Dream horizons
Reflecting on Djina Chemtov’s paintings, I feel like they require a special introduction, some sort of initiation. Both literally and figuratively. As if permission was needed before entering the artist‘s intimate world -only meant for a few, and move into an intermediate space similar to a vestibule from which her so personal "view from the window" will be revealed in the distance. The deeper I go, the greater the depth and semantic layers in her paintings. Perspectives and planes follow one another, both in space and from an aesthetic point of view. Every color and inch in her paintings reveal a new depth and a new meaning. Originally the artist’s privilege, later to become mine.
It is common knowledge that a painting or an artistic experience is a reflection of reality or a vision captured by the eye of the artist, specific of their artistic creativity.
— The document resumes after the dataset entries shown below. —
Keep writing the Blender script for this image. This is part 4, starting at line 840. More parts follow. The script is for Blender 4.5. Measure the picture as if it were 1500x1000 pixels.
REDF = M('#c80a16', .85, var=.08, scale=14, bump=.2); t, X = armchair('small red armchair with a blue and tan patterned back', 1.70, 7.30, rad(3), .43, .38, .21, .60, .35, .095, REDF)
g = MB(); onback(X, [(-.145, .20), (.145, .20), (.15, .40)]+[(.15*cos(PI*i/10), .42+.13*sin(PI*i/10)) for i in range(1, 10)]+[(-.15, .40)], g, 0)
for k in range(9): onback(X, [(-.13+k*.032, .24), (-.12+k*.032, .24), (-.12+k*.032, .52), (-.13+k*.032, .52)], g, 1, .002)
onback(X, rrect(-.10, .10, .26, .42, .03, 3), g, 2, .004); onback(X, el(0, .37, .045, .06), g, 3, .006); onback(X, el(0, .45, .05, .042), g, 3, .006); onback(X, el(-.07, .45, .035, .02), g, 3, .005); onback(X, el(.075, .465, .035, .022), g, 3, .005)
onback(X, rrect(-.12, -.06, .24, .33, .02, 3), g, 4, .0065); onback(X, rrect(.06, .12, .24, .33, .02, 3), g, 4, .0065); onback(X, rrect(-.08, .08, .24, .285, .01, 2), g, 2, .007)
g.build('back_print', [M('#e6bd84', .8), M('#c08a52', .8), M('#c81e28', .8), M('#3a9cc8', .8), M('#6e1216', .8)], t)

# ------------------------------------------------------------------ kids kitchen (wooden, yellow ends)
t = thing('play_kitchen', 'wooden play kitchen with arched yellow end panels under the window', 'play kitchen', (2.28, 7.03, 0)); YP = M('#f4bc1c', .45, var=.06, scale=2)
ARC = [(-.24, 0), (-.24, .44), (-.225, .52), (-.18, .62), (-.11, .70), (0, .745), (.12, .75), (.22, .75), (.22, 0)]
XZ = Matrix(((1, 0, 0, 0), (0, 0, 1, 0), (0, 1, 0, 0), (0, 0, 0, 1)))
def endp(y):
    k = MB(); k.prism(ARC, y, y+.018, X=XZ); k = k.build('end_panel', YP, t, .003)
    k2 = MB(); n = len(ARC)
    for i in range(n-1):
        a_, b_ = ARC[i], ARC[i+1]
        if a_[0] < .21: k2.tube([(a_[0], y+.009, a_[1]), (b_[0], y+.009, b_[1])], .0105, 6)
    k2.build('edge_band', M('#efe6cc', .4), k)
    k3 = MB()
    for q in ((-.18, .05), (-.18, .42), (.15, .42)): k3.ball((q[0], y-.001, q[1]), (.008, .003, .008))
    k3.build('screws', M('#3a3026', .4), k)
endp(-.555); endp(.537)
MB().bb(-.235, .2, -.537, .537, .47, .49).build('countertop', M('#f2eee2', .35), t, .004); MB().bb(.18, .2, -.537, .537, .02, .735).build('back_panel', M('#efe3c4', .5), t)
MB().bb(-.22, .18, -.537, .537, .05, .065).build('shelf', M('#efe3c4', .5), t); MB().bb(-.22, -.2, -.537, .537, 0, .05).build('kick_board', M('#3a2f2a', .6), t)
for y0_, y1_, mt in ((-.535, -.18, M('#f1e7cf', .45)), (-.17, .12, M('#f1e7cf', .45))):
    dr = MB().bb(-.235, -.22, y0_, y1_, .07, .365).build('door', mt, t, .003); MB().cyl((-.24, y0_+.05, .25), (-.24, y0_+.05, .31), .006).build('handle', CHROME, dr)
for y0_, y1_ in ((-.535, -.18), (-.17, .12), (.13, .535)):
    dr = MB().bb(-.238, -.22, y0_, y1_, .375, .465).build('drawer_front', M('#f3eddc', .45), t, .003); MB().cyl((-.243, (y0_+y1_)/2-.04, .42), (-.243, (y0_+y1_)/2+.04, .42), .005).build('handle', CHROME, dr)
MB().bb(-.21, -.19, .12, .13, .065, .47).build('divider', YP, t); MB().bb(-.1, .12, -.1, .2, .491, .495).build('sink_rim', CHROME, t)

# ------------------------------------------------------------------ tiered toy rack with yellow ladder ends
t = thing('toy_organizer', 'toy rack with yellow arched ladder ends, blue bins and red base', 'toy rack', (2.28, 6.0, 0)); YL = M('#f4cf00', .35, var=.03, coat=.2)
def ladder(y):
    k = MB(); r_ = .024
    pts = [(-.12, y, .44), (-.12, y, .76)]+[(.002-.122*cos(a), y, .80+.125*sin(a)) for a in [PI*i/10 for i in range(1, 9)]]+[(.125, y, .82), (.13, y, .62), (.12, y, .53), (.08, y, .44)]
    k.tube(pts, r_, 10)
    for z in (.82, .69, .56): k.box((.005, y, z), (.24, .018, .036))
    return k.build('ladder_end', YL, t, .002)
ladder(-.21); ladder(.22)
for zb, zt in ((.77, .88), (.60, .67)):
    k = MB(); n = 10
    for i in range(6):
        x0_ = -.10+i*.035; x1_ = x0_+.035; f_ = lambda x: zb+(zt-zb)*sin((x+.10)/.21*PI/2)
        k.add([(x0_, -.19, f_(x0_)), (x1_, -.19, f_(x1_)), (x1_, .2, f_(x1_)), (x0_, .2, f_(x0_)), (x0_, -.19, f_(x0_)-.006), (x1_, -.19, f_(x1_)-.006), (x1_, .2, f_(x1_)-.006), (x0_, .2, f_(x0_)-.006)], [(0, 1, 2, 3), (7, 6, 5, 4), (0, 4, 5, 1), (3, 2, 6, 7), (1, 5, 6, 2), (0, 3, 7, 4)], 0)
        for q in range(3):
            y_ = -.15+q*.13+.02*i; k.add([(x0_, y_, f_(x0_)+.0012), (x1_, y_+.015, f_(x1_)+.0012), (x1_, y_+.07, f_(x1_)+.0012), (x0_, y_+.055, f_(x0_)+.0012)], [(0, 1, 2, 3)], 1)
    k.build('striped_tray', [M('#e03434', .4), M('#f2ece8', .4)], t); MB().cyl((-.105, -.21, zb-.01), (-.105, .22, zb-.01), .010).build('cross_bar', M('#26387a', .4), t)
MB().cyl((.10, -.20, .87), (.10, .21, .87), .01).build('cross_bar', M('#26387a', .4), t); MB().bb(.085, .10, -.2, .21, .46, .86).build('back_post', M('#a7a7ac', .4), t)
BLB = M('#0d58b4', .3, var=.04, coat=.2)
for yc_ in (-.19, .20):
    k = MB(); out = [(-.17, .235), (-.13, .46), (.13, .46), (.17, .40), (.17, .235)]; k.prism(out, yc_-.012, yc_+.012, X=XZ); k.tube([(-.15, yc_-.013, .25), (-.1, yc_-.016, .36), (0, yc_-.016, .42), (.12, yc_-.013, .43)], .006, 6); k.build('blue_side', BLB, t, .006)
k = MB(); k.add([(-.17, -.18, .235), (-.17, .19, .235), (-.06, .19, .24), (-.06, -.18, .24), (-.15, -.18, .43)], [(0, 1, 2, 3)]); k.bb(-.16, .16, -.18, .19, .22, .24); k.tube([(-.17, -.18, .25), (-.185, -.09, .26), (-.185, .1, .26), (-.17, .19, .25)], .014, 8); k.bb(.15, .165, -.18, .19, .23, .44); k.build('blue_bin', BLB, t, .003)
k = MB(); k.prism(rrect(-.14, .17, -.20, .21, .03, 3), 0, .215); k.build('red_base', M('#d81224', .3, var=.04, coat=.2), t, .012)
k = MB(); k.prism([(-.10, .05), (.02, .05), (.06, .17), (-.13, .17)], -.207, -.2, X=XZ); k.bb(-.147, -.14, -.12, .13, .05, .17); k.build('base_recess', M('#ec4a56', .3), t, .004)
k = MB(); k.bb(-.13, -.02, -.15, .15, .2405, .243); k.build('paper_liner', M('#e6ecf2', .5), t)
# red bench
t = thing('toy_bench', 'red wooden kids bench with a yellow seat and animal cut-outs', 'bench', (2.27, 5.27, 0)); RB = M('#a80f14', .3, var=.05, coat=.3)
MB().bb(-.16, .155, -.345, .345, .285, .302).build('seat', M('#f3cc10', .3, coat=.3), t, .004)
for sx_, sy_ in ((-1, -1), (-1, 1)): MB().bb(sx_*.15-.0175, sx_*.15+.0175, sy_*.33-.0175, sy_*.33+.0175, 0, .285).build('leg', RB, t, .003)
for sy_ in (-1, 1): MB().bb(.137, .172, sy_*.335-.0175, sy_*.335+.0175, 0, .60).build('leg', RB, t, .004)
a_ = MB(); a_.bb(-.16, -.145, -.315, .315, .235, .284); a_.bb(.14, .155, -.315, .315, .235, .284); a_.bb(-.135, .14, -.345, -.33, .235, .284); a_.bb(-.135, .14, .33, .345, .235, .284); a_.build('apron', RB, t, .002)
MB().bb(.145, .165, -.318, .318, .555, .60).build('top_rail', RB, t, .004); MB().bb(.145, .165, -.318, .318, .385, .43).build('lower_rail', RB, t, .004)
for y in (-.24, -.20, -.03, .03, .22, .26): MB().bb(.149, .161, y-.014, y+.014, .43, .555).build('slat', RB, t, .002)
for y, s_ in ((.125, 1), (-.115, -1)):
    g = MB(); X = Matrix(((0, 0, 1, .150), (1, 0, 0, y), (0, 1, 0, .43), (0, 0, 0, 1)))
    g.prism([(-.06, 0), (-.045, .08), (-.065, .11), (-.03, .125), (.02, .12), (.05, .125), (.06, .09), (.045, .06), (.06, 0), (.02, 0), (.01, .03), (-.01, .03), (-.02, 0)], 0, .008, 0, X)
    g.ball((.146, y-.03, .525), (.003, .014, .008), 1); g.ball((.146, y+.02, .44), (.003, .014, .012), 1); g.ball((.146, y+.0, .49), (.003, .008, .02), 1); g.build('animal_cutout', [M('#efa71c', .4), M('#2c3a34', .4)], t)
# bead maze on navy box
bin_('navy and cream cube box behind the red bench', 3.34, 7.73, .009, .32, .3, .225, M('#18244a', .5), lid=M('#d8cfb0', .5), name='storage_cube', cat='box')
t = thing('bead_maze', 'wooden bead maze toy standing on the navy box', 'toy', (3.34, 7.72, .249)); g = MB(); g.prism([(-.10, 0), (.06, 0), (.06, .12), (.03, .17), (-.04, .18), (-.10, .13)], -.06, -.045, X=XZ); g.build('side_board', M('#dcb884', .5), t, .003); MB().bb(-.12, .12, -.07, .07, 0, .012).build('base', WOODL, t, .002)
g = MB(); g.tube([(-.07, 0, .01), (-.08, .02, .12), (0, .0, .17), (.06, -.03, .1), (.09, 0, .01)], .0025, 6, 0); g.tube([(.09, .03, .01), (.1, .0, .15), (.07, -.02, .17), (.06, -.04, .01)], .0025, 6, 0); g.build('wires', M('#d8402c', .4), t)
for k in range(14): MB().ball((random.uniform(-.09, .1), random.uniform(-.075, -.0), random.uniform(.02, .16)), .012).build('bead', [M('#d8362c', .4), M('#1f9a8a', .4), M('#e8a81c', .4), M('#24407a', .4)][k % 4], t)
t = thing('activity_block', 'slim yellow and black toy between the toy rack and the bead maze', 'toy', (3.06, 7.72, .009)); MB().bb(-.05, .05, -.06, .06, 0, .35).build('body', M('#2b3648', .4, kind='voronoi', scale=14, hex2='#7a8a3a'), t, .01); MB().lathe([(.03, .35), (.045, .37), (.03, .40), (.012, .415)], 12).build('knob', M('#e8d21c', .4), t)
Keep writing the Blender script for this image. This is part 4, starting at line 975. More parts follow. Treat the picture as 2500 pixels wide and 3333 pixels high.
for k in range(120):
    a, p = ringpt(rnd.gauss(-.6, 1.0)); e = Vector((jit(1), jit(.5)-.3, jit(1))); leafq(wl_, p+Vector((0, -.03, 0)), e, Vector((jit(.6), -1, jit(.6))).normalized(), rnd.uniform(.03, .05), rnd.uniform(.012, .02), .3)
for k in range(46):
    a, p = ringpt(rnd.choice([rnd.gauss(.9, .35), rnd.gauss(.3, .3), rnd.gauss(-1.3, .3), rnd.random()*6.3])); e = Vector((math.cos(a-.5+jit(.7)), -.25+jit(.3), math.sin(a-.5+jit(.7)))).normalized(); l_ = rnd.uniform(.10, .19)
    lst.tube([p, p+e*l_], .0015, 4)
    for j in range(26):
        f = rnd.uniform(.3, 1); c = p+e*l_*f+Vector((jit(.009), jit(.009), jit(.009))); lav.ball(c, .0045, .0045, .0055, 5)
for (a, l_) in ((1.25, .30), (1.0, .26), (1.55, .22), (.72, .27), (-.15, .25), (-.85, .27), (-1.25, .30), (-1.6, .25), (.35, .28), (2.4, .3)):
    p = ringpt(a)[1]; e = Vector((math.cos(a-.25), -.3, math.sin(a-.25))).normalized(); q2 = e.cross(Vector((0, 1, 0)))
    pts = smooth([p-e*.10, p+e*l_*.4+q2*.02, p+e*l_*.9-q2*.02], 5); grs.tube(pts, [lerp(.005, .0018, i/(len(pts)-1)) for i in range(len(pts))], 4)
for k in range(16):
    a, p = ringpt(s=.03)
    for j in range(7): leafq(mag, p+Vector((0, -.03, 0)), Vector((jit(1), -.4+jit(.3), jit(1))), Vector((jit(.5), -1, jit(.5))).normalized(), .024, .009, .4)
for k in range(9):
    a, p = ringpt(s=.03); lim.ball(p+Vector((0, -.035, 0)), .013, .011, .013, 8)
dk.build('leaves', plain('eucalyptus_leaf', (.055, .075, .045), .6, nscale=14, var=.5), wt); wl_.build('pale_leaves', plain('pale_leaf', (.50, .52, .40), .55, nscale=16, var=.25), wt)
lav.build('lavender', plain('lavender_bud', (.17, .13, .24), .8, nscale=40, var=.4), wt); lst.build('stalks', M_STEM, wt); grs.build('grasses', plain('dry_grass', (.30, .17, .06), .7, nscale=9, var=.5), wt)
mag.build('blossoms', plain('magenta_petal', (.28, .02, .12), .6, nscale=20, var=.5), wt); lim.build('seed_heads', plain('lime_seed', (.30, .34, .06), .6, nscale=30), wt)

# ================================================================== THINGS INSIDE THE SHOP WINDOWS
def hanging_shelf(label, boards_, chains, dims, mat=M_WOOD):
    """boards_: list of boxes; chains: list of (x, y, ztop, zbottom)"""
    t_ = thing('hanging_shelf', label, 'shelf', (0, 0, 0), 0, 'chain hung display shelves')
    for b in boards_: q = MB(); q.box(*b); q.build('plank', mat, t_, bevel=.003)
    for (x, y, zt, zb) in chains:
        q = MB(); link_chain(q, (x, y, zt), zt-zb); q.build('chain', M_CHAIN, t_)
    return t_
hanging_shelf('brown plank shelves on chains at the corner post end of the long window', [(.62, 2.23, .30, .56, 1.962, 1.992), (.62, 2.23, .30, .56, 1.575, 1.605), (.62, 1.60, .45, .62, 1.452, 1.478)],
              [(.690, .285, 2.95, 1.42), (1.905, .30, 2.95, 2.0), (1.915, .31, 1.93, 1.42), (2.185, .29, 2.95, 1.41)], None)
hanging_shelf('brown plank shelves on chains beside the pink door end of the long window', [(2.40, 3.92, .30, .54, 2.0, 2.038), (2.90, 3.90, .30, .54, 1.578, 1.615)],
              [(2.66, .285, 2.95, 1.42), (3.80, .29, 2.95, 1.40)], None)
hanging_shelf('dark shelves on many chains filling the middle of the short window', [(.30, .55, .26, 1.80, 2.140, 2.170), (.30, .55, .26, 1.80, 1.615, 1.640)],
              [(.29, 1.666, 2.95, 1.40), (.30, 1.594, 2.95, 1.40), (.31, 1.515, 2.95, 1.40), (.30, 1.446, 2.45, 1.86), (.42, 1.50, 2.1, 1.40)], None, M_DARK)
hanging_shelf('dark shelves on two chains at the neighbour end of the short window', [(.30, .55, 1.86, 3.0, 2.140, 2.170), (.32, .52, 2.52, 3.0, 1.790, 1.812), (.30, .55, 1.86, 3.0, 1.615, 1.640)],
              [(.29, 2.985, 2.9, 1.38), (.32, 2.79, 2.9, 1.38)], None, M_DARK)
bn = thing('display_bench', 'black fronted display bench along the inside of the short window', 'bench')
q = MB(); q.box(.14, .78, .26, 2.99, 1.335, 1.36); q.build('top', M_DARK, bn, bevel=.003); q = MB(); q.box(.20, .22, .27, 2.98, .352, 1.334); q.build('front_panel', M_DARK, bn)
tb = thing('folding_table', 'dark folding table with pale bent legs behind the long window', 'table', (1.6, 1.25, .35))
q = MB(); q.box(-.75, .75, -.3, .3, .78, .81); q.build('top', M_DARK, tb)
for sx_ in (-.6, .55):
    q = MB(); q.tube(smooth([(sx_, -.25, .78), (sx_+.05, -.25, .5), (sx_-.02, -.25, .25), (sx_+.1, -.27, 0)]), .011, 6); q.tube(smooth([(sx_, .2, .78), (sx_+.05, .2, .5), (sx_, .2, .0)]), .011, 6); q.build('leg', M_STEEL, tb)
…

It is quite intriguing that nothing in Djina Chemtov's work is as literal as it would seem. Much the same can’t be said about most pictorial works of the same genre. Yet, it certainly is well worth paying attention and attempt making an analysis. Djina Chemtov puts the focus on landscape in her latest series of paintings. Landscape from a spatial but also semantic point of view: a combination of compact energy creating powerful vibrations, forming the utterly dense matter of volumes and surfaces coming into play. A matter precisely filled with the artist’s own energy, woven from thoughts, memories, lived experiences or unfulfilled desires.
Djina Chemtov's landscape is constructed from a recollection of real, beautiful experiences and desired though not experimented states of mind. All those moods are arranged in layers, as if finding in them the reason to live. Or else she blends and stores them in a memory and reveries box. This line between real and fictional memories is the state in which the artist usually creates her paintings. She manages that way to build a temporal "landscape": past and present moments, perhaps also past times, creating a kind of original temporal perspective. This is precisely what strikes and distinguishes her work as an artist. Her paintings slowly but surely and confidently create a fascination in the viewer.
For no other reason that it is not yet given to man to instantly understand the vibrating force behind this energy and react to its powerful effect accordingly. Such are the thoughts that come to mind when looking at Djina’s new paintings, paintings in which forests and plains alternate with sunsets and shadows, young girls against a backdrop of distant and magical cities, gulfs and hair swaying in the wind: so many brushstrokes, actually. What is interesting is not what I see, but what her paintings suggest. They seem to carry plenty of wind in them and glow with a mystical inner light. Which reminds me of the Chinese ideogram expressing a conception of nature as "wind-light". So I wonder if what Djina Chemtov draws is precisely nature.
Admittedly, her paintings show forests, land, many flowers on windowsills, peaches in a bowl, windy skies... But it all seems to be elsewhere, on another land, another air. What is clear, however, is that the atmosphere in Djina’s studio is very inspiring and above all a beacon of hope.